According to Gerber, the outlook and enthusiasm among farmers for cotton is not very high due to the potential for continued drought and a crop insurance guarantee priced lower than 2022.

In 2022, many cotton farmers were forced to cut their losses. Severe drought conditions hit major cotton production areas, including Texas, Oklahoma, Kansas, and Missouri. An estimated 68% of Texas cotton acres planted were abandoned and overall U.S. abandonment rate for upland cotton was estimated at 43.4%, the highest on record.
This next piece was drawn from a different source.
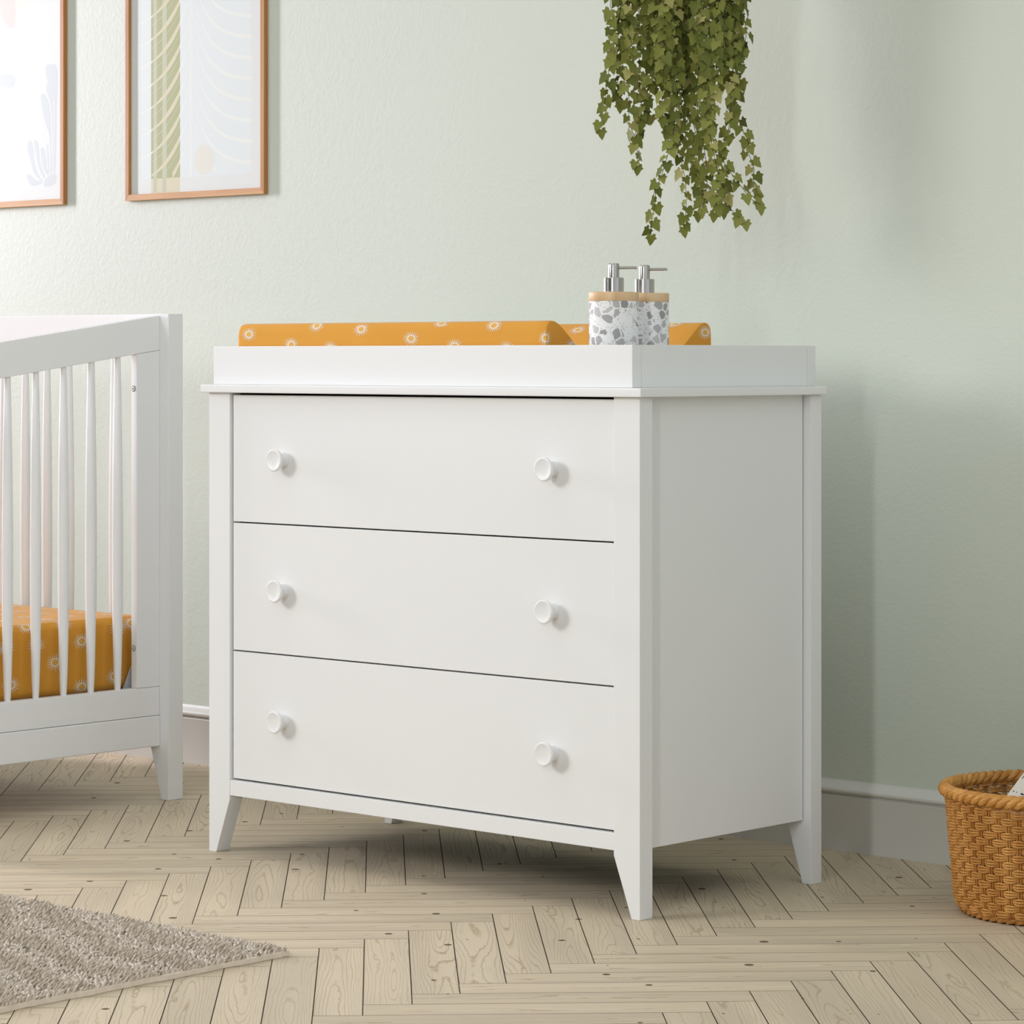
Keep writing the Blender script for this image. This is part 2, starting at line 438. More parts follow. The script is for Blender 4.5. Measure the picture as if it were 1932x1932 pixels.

Photo submitted by Wilbur-Ellis Agribusiness

Decisions based on dollars and cents

To help farmers with these and other crop decisions, Gerber and the team at Wilbur-Ellis often turn to a planning tool called AgVerdict. This precision farming tool helps evaluate and compare different crop scenarios, evaluate costs and adjust plans based on changing crop and pest conditions to make quick in-season decisions with the goal of improving grower profitability.

“AgVerdict is a planning and risk-management tool. Using this platform, we walk through different crop scenarios, looking at seed decisions, fertility and herbicide options along with each field’s soil fertility—plus crop, weed and pest history—to plan inputs and anticipate in-season needs and the potential yield benefits,” Gerber says.

“With every step, we're putting in the associated product and cost, so that by the time we walk the farmer all the way through to harvest, he has a budget, whether it's for full-blown irrigated cotton or dryland sorghum or wheat, for example.

“Once the farmer has that plan laid out in front of him, he is better able to make decisions about which way he wants to go or to change direction in-season if we get measurable precipitation. Our goal is to help farmers plan and then make well-informed decisions as conditions change,” Gerber said.